• Invitation

    What thoughts do you notice passing through your mind
    • As we begin this session of our retreat, start by becoming physically still. It doesn’t matter whether you choose to stand up, sit comfortably, or lie down; just take up a position in which you can be, for a few minutes, both relaxed and alert. Stay quietly there for a few moments as you begin to relax.
    • Now take time to notice what is going on inside yourself, in your mind and heart. What thoughts do you notice passing through your mind? What feelings are you aware of? As you take time to become more still, what do you find crowding your consciousness?
  • Stillness Exercise

    Spend some time peacefully observing all that is going on
    • As you stay with these thoughts and feelings for a few moments, notice how these thoughts ebb and flow like a river. Some, perhaps, seem more important and long-lasting. Others are simply fleeting impressions, come and gone quickly. For a little while, just continue to watch the movement of these thoughts and feelings as they pass through you.
    • Try and detach yourself from these feelings even more. You aren’t the swirling river of thoughts and emotions anymore; instead you are watching the river from a distance, watching the thoughts and feelings. Spend some time peacefully observing all that is going on, without the need to get immediately involved. So let the river of thoughts and feelings continue on their journey. Meanwhile, from your quiet point overlooking the stream, listen to a passage from Luke’s gospel, describing an incident in the early life of John the Baptist.
  • Scripture

    Luke 1: 57 – 66

    Now the time came for Elizabeth to give birth, and she bore a son. Her neighbours and relatives heard that the Lord had shown his great mercy to her, and they rejoiced with her.

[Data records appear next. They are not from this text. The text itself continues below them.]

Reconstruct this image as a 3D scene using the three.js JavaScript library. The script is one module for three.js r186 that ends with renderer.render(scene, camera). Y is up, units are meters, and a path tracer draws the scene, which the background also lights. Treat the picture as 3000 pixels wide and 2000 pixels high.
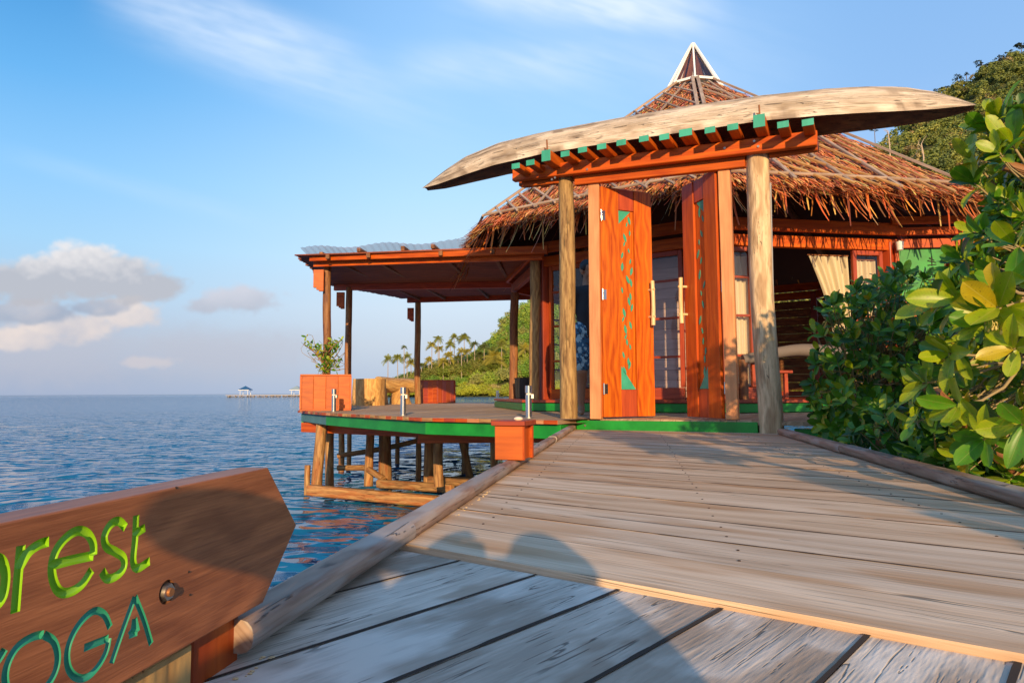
import * as THREE from 'three';
import { mergeGeometries, mergeVertices } from 'three/addons/utils/BufferGeometryUtils.js';

// ---------------------------------------------------------------- camera, sky, sun, exposure
const scene = new THREE.Scene();
const CAM_Y = 1.6, FOC = 1568, PITCH = Math.atan((902.4 - 784) / FOC), ROLL = 0.006;
const camera = new THREE.PerspectiveCamera(2 * Math.atan(784 / FOC) * 180 / Math.PI, 1.5, 0.02, 9000);
camera.position.set(0, CAM_Y, 0);
camera.rotation.set(PITCH, 0, 0); camera.rotateZ(-ROLL);
camera.updateMatrixWorld(true);
const renderer = new THREE.WebGLRenderer({ antialias: true });
renderer.toneMapping = THREE.LinearToneMapping;
renderer.toneMappingExposure = 1.15;
renderer.shadowMap.enabled = true;
const SUN_EL = 14 * Math.PI / 180, SUN_AZ = 4 * Math.PI / 180;           // low evening sun behind the camera, a little to the right
const SUN = new THREE.Vector3(Math.sin(SUN_AZ) * Math.cos(SUN_EL), Math.sin(SUN_EL), Math.cos(SUN_AZ) * Math.cos(SUN_EL));
const sun = new THREE.DirectionalLight(new THREE.Color().setRGB(1, 0.70, 0.36), 5);
sun.position.copy(SUN).multiplyScalar(60).add(new THREE.Vector3(2, 1.5, -8)); sun.target.position.set(2, 1.5, -8);
sun.castShadow = true; sun.shadow.mapSize.set(4096, 4096);
Object.assign(sun.shadow.camera, { left: -14, right: 14, top: 12, bottom: -12, near: 1, far: 140 });
scene.add(sun, sun.target);

// ---------------------------------------------------------------- random and noise
let seed0 = 12345;
const rnd = () => { seed0 |= 0; seed0 = seed0 + 0x6D2B79F5 | 0; let t = Math.imul(seed0 ^ seed0 >>> 15, 1 | seed0); t = t + Math.imul(t ^ t >>> 7, 61 | t) ^ t; return ((t ^ t >>> 14) >>> 0) / 4294967296; };
const R = (a, b) => a + (b - a) * rnd();
const pick = (a) => a[Math.floor(rnd() * a.length)];
const clamp = (x, a = 0, b = 1) => Math.min(b, Math.max(a, x));
const sm = (a, b, x) => { const t = clamp((x - a) / (b - a)); return t * t * (3 - 2 * t); };
const mix = (a, b, t) => a + (b - a) * t;
const PT = new Float32Array(65536); { for (let i = 0; i < 65536; i++) PT[i] = rnd(); }
const hsh = (x, y) => PT[(Math.imul(x, 374761393) + Math.imul(y, 668265263) >>> 8) & 65535];
function vn(x, y, px = 0, py = 0) {          // value noise, periodic when px, py are given
  let xi = Math.floor(x), yi = Math.floor(y); const fx = x - xi, fy = y - yi;
  let x1 = xi + 1, y1 = yi + 1;
  if (px) { xi = ((xi % px) + px) % px; x1 = ((x1 % px) + px) % px; }
  if (py) { yi = ((yi % py) + py) % py; y1 = ((y1 % py) + py) % py; }
  const u = fx * fx * (3 - 2 * fx), v = fy * fy * (3 - 2 * fy);
  const a = hsh(xi, yi), b = hsh(x1, yi), c = hsh(xi, y1), d = hsh(x1, y1);
  return a + (b - a) * u + (c - a + (a - b - c + d) * u) * v;
}
function fbm(x, y, o = 4, px = 0, py = 0) {
  let s = 0, a = 0.5, n = 0;
  for (let i = 0; i < o; i++) { s += a * vn(x + i * 17, y + i * 31, px, py); n += a; a *= 0.5; x *= 2; y *= 2; px *= 2; py *= 2; }
  return s / n;
}

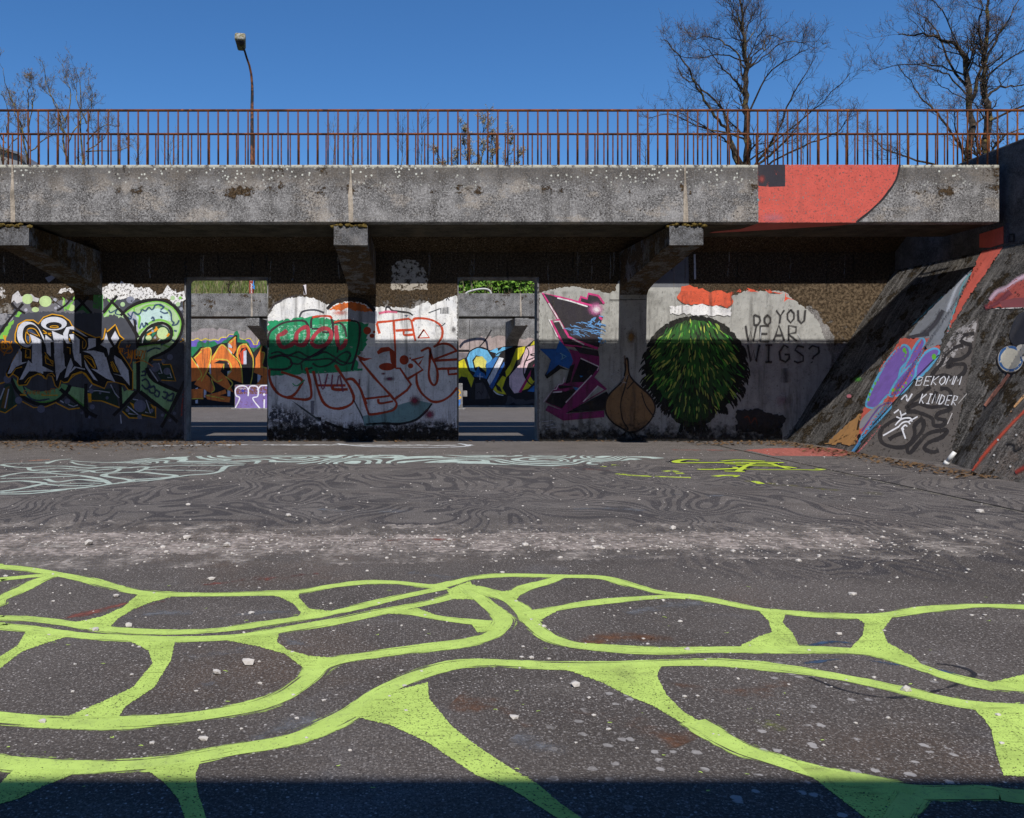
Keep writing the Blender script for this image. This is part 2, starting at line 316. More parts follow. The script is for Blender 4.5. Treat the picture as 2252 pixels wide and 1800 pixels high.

    On the eighth day they came to circumcise the child, and they were going to name him Zechariah after his father. But his mother said, ‘No; he is to be called John.’ They said to her, ‘None of your relatives has this name.’ Then they began motioning to his father to find out what name he wanted to give him. He asked for a writing-tablet and wrote, ‘His name is John.’ And all of them were amazed. Immediately his mouth was opened and his tongue freed, and he began to speak, praising God. Fear came over all their neighbours, and all these things were talked about throughout the entire hill country of Judea. All who heard them pondered them and said, ‘What then will this child become?’ For, indeed, the hand of the Lord was with him.

  • Reflect

    Can you recall any time when you have reacted to God with fear and amazement
    • In this session of our Advent retreat, we look at three people who aren’t in Matthew’s list of the ancestors of Jesus. Zechariah, Elizabeth and John aren’t direct in the direct line that we have been tracing from Abraham onwards. They are instead relatives, and contemporaries, of Jesus and his mother Mary. Elizabeth had been thought to be incapable of having children. So the birth of her son is above all a cause of rejoicing for her and her friends and neighbours. Can you recall a time when you have shared the joy in the birth of a longed-for child?
    • John will be the one who prepares people to receive Jesus. We’re shown here God working powerfully from the first moment of his life. People react, we’re told, with amazement and fear. Can you recall any time when you yourself have reacted to God, and to the work of God, with fear and amazement?
  • Talking to the Lord

    God has been gracious
    • Names and the meaning of names are important to the bible writers. Zechariah is insistent that his child should be called John, a name bestowed by the angel that told him that he would soon be a father. The name John means “God has been gracious”. Can you apply that same idea, that God has indeed been gracious, to your own life? What evidence could you offer to support a claim like this?
    • At the end of this passage, people are asking themselves “What will this child become?” We know the rest of the story. He will baptise many, inviting them to turn away from their sins. He will recognise and make way for Jesus as one greater than he is. And he will fall foul of a king by his preaching, and suffer a martyr’s death in prison. What speaks to you most in the life and example of John the Baptist?
    • Speak for a moment now to Jesus about his cousin John, and what John’s life means to you from what you have experienced in this prayer.